As Jornadas de Agroecologia, realizadas pela Via Campesina desde 2002, foram momentos importantes para a definição dos temas estratégicos, de onde saíram intervenções com relação aos transgênicos e agrotóxicos. Também a realização em 2006 da 8ª Conferência das Partes da Convenção sobre Biodiversidade (COP-8), em Curitiba, marcou a entrada do tema biodiversidade como eixo de atuação na Terra de Direitos. Na resistência às sementes transgênicas, em 2007 a Terra de Direitos, em parceria com outras organizações, moveu uma Ação Civil Pública contra a liberação do plantio de milho transgênico no Brasil, conquistando a suspensão do plantio até 2009.

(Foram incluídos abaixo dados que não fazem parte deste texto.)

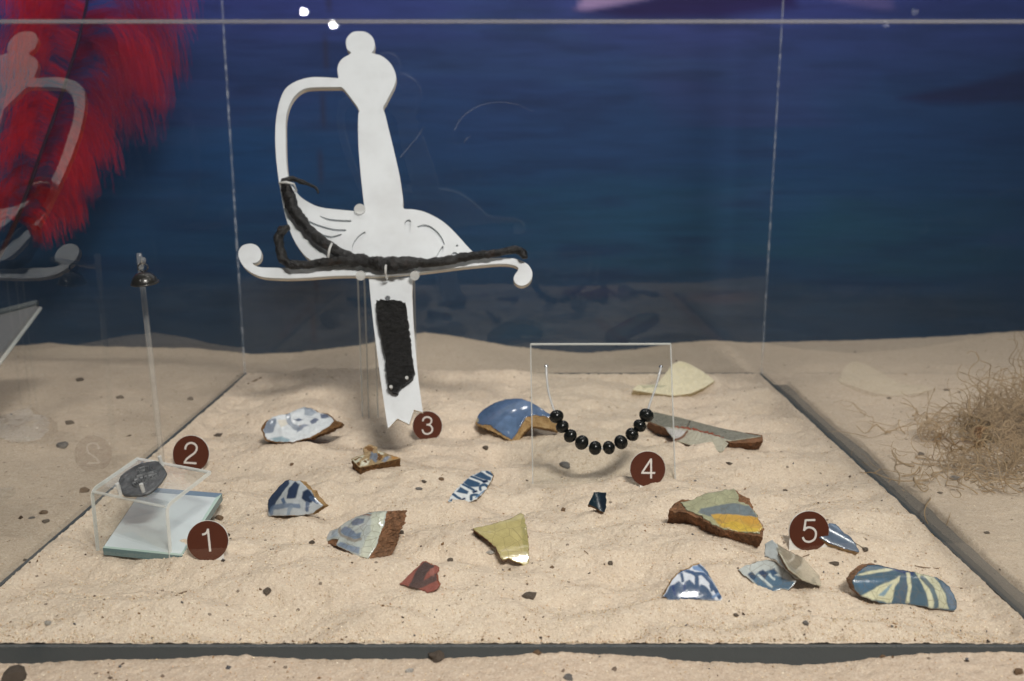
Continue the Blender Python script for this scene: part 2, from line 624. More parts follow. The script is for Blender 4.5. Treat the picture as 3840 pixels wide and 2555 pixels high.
def fill(outline, holes=(), spacing=None, extra=None):
    """constrained triangulation of a 2-D outline with optional inner grid; returns verts(2d), tris, boundary loops"""
    V = [Vector((p[0], p[1])) for p in outline]
    E = [(i, (i + 1) % len(outline)) for i in range(len(outline))]
    loops = [list(range(len(outline)))]
    for h in holes:
        k = len(V)
        V += [Vector((p[0], p[1])) for p in h]
        E += [(k + i, k + (i + 1) % len(h)) for i in range(len(h))]
        loops.append(list(range(k, k + len(h))))
    if spacing:
        o = np.array(outline, float)
        mn, mx = o.min(0), o.max(0)
        gx, gy = np.meshgrid(np.arange(mn[0], mx[0], spacing), np.arange(mn[1], mx[1], spacing))
        g = np.stack([gx.ravel(), gy.ravel()], 1)
        g[:, 0] += np.where((np.round((g[:, 1] - mn[1]) / spacing).astype(int) % 2) == 1, spacing / 2, 0)
        k = inside(g, outline)
        for h in holes:
            k &= ~inside(g, h)
        g = g[k]
        d = seg_dist(g, list(outline) + [outline[0]])
        g = g[d > spacing * 0.45]
        V += [Vector((p[0], p[1])) for p in g]
    r = delaunay_2d_cdt(V, E, [], 1, 1e-9)
    vs = [tuple(v) for v in r[0]]
    fs = [tuple(f) for f in r[2]]
    if holes:
        cen = np.array([[sum(vs[i][0] for i in f) / 3, sum(vs[i][1] for i in f) / 3] for f in fs])
        keep = np.ones(len(fs), bool)
        for h in holes:
            keep &= ~inside(cen, h)
        fs = [f for f, k in zip(fs, keep) if k]
    return vs, fs, loops


# ------------------------------------------------------------------ sand height fields
TX0, TX1, TY0, TY1 = -0.3086, 0.2881, 0.4457, 1.0400
MOUNDS = []


def sand_h(x, y):
    x = np.asarray(x, float); y = np.asarray(y, float)
    z = 0.0130 * fbm(x * 6.0 + 3.1, y * 9.0 + 1.7, 2) + 0.0165 * fbm(x * 15, y * 25, 2) + 0.0036 * vnoise(x * 62, y * 80) + 0.0010 * vnoise(x * 160, y * 180)
    for mx, my, rx, ry, hh in MOUNDS:
        z = z + hh * np.exp(-(((x - mx) / rx) ** 2 + ((y - my) / ry) ** 2))
    e = np.minimum(np.minimum(x - TX0, TX1 - x), np.minimum(y - TY0, TY1 - y))
    k = np.clip(e / 0.016, 0, 1)
    k = k * k * (3 - 2 * k)
    return z * k + 0.0016 * vnoise(x * 30 + 8, y * 30) * (1 - k) * (y > TY0 + 0.05)


def march(px, py, hf, y0, y1, lift):
    r = ray(px, py)
    t = np.linspace(y0 / r.y, y1 / r.y, 1600)
    z = H + r.z * t
    h = hf(r.x * t, r.y * t)
    k = np.nonzero(z <= h)[0]
    k = int(k[0]) if len(k) else len(t) - 1
    if k > 0:
        a, b = z[k - 1] - h[k - 1], z[k] - h[k]
        tt = t[k - 1] + (t[k] - t[k - 1]) * (a / (a - b) if a != b else 0)
    else:
        tt = t[0]
    p = CAMP + r * tt
    p.z += lift
    return p


def ground(px, py, lift=0.0):
    return march(px, py, sand_h, TY0 + 0.001, TY1 - 0.001, lift)


def flat(px, py, z=0.0):
    r = ray(px, py)
    return CAMP + r * ((z - H) / r.z)


def mound(px, py, rx, ry, hh):
    p = flat(px, py)
    MOUNDS.append((p.x, p.y, rx, ry, hh))


mound(2200, 1825, 0.085, 0.014, 0.0060)
mound(2250, 1745, 0.075, 0.020, -0.0045)
mound(480, 2095, 0.035, 0.010, 0.0030)
mound(630, 1985, 0.050, 0.042, -0.0075)
mound(1430, 1560, 0.06, 0.05, -0.0035)
mound(700, 1770, 0.05, 0.012, 0.003)
mound(1600, 1672, 0.05, 0.014, 0.003)
mound(3030, 2075, 0.035, 0.009, 0.0025)
mound(2600, 2290, 0.06, 0.012, 0.003)
mound(1750, 2000, 0.05, 0.02, 0.004)
mound(900, 2350, 0.08, 0.02, -0.003)
mound(2150, 1960, 0.05, 0.02, -0.003)

for bx, by, brx in ((1090, 1688, 0.035), (1085, 1952, 0.030), (1300, 2085, 0.040), (1400, 1810, 0.028), (1730, 1900, 0.022), (1750, 2050, 0.03), (1580, 2240, 0.028),
                    (1850, 1668, 0.045), (2700, 1700, 0.040), (2600, 2010, 0.050), (2870, 2060, 0.03), (2610, 2262, 0.034), (2900, 2250, 0.030), (3400, 2300, 0.055), (2230, 1950, 0.016), (2560, 1500, 0.05), (3140, 2085, 0.03)):
    mound(bx, by, brx, 0.0075, 0.0030)
for bx, by, brx, bry, bh in ((500, 2300, 0.09, 0.02, 0.004), (1300, 2330, 0.10, 0.018, 0.0035), (2250, 2330, 0.10, 0.02, -0.003), (3000, 2390, 0.12, 0.014, 0.003), (1250, 1840, 0.06, 0.02, 0.004), (2000, 1620, 0.05, 0.03, -0.004),
                             (2900, 1620, 0.06, 0.05, 0.005), (2350, 1450, 0.07, 0.04, 0.004), (1050, 1500, 0.06, 0.05, 0.005), (3250, 2000, 0.05, 0.03, 0.004), (1700, 1420, 0.10, 0.03, 0.005), (2050, 2150, 0.06, 0.02, 0.003)):
    mound(bx, by, bry and brx, bry, bh)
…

Um momento emblemático na história da luta em defesa da biodiversidade foi ocupação da área da Syngenta no Paraná por integrantes da Via Campesina, em 2007. Durante uma tentativa de despejo, Valmir Mota de Oliveira, o Keno, foi assassinado por uma milícia contrata pela empresa. O martírio de Keno simboliza a luta em defesa da biodiversidade no Brasil.

Na região Norte do país, a luta social vem enfrentando grandes batalhas no contexto de construção de grandes obras, hidrelétricas, portos graneleiros, exploração dos recursos naturais, monoculturas de grãos e pecuária que ameaçam comunidades tradicionais e indígenas e colocam em risco a biodiversidade. Esse cenário exige ainda mais a organização, a participação e o empoderamento dos povos para exigir efetivação de direitos e melhorias nas condições de vida. Nesse sentido, a Terra de Direitos vem trabalhando na amazônia em articulação com movimentos e organizações da região para contribuir com a luta das comunidades, trabalhando no acesso à justiça e intervindo nos debates sobre o avanço do chamado capitalismo verde e os seus efeitos sobre o território nacional.

O Desafios na proteção dos defensores de direitos humanos em tempos de criminalização dos movimentos sociais

Incomodar os poderes políticos e econômicos responsáveis por violações de direitos humanos custa ameaças, violência ou mesmo a vida de defensores de direitos humanos. A cada ano, novos crimes chamam a atenção para a necessidade de se avançar na construção de uma política eficiente para a proteção de defensores de direitos no Brasil.

“Tanto as pessoas quanto as organizações que lutam e trabalham por direitos humanas têm sido criminalizadas. Toda vez que desenvolvem seus trabalhos e lutas sofrem ataques e ameaças”, é o que avalia um dos fundadores da Terra de Direitos, Darci Frigo, também com experiência nesse tema pelos anos de atuação na CPT. Segundo Frigo, o trabalho com defensores de direitos humanos foi escolhido pela Terra de Direitos pelo papel imprescindível que cumprem: “Sem defensores de direitos humanos e organizações voltadas para essa atuação nós não vamos avançar na garantia dos direitos humanos no Brasil”.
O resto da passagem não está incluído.